Batıl inançlara içten içe inanan insanların en büyük inançlarından birisi de aynanın kırılmasının uğursuzluğudur. Bu batıl inanç oldukça eski çağlara ve hatta ilk insanlığa kadar dayanır. İlk insanlar suyun üzerinde kendi görüntülerini gördüklerinde bunun sadece bir görüntü olmadığına aynı zamanda da ruhlarının bir sembolü olduğuna inanmışlardır.
Her kim görüntüsüne bir sudan bakarken biri onu dalgalandırır ve görüntünün bozulmasına neden olursa o kişiyi düşman bile ilan ederlermiş. Daha sonradan aynalar çıkınca bu batıl inanç daha da çok yaygınlaşmış. Roma inançları ile de birleşince aynayı kıran insanların 7 sene boyunca başına bin bir türlü felaket geleceğine inanılmış.
Buna önlem olarak eski Mısırlılar aynalarını gümüş ve altın gibi kırılması mümkün olmayacak madenlerden yapmaya başlamışlar. Hatta vampirlerin aynada görüntüsünün olmayışının temel nedeni de onların ruhunun olmayışına inanılmaktan meydana gelmiştir. Yani bu batıl inanç diğer bir batıl inanç olan vampirleri dahi etkilemiştir. Teknoloji geliştikçe yeni aynalar yapılmış fakat bu batıl inanç hiçbir zaman geçerliliğini yitirmemiş.

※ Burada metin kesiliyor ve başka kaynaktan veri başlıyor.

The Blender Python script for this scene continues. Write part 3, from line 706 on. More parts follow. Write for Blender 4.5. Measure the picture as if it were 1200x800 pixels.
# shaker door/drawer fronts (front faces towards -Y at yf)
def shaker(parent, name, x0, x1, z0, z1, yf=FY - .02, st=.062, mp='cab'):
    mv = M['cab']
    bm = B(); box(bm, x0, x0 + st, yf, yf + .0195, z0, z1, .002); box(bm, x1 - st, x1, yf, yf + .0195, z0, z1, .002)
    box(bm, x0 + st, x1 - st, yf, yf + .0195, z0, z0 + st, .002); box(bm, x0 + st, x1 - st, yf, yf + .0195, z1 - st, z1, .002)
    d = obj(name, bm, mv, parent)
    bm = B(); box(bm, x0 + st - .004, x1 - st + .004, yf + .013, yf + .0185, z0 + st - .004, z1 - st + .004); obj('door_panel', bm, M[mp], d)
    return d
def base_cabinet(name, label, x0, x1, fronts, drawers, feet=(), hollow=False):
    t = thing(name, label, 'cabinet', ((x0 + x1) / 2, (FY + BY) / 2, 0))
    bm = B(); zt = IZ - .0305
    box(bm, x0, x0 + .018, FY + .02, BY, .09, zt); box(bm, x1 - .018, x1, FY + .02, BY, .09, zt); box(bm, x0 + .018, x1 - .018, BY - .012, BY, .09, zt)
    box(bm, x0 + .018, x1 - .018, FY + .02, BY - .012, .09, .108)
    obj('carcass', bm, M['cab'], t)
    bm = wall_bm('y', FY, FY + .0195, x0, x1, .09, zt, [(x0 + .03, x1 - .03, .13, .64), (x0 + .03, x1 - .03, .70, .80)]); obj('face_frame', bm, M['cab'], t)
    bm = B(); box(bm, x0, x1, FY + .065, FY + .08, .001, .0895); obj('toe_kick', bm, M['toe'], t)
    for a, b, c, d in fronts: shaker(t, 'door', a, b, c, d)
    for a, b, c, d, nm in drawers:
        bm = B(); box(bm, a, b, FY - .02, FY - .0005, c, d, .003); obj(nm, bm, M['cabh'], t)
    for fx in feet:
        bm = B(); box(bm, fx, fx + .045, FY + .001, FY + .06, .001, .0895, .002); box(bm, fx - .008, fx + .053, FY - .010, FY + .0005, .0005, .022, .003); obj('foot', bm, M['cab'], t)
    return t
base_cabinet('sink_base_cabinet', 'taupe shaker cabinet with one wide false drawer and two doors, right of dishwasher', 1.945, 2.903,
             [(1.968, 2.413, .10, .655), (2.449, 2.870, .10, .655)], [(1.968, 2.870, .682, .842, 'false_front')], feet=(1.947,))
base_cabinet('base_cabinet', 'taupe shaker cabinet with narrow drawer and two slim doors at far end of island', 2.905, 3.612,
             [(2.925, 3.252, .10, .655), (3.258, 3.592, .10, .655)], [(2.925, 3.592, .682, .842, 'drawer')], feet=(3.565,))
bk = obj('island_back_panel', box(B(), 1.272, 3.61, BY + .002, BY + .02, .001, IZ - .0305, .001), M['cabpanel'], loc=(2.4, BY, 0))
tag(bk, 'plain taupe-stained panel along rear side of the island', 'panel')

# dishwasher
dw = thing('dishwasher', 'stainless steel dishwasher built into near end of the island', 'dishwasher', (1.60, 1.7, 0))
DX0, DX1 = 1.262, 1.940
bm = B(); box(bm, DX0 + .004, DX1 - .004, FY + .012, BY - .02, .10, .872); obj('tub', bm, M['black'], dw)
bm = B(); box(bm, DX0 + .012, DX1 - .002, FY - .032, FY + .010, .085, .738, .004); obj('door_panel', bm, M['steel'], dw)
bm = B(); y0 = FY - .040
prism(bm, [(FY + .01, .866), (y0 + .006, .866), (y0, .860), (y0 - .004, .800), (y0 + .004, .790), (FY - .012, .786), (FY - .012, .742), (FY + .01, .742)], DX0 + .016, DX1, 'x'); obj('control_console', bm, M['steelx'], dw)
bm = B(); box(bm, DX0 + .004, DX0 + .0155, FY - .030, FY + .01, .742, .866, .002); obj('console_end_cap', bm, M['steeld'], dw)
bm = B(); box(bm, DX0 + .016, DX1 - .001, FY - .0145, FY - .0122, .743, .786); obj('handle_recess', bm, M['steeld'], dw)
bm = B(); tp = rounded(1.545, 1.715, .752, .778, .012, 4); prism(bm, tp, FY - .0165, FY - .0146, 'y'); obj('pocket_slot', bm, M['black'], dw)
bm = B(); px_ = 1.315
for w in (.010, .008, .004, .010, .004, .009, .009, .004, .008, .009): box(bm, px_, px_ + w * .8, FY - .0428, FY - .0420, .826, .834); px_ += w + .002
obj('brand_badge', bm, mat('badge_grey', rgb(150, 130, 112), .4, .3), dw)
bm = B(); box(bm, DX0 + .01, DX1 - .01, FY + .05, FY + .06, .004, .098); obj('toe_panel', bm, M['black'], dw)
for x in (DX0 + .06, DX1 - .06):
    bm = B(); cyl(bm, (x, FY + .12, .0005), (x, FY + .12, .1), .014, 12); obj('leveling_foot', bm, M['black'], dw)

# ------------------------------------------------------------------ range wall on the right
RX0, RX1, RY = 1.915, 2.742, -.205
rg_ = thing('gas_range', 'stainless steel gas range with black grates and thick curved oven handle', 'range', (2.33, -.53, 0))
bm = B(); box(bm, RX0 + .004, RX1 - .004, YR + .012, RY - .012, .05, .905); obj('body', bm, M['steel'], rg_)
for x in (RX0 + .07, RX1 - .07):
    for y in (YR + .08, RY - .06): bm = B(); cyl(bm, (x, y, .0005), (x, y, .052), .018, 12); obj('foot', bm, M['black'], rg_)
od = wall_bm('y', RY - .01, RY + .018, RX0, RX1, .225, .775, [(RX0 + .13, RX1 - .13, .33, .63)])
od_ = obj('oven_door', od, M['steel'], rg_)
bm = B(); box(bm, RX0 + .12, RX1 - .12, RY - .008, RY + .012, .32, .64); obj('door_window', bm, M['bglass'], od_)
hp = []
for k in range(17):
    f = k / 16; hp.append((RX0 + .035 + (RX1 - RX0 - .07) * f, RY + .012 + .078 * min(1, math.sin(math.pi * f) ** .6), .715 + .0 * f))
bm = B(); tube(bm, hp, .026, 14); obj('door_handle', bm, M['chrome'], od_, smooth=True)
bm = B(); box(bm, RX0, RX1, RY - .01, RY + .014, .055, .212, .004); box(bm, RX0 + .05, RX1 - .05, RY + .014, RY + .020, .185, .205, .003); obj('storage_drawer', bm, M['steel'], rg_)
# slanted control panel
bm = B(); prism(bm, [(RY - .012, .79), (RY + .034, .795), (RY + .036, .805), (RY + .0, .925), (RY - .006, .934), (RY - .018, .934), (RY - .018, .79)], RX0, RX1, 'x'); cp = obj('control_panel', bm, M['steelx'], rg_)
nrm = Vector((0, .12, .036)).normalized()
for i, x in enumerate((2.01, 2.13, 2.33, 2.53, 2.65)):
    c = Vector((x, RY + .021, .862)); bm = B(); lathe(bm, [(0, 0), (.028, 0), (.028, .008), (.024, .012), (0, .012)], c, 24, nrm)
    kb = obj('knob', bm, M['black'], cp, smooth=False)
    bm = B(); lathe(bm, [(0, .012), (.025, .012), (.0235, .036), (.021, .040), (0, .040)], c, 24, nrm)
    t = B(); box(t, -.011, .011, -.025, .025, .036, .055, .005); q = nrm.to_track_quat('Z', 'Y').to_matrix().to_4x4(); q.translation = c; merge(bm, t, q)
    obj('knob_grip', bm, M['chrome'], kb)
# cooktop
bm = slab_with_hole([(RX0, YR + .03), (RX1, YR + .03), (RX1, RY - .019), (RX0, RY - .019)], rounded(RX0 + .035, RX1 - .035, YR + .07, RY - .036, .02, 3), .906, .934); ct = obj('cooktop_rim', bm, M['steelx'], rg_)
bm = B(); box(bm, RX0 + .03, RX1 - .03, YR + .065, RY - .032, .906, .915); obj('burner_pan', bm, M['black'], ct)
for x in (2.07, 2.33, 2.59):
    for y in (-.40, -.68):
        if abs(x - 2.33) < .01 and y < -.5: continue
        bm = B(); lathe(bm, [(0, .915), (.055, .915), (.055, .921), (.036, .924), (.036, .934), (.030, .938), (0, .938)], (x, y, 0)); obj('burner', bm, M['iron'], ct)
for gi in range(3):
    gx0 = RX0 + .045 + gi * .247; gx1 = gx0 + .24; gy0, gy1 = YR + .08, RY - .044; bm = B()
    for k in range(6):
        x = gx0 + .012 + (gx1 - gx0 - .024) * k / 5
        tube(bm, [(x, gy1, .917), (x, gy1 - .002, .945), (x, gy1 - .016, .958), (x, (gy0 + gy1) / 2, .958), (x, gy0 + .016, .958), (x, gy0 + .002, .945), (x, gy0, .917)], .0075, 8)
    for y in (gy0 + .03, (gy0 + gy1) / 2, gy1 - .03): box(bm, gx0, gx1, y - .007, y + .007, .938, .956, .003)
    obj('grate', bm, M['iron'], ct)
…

Ayna kıran kişi eğer aynanın kırıklarına bakmadan toplayıp onu güney nehirlerinden birinde yıkayıp gömerse o halde bu 7 sene uğursuzluğu da bozulmuş oluyormuş. Günümüzde artık bunların birer batıl inançtan öteye gitmediğini biliyoruz. Fakat hala hem dünya üzerinde hem de ülkemiz üzerinde aynanın kırıldığında başımıza çok fena şeylerin geleceğine olan inancımız tam.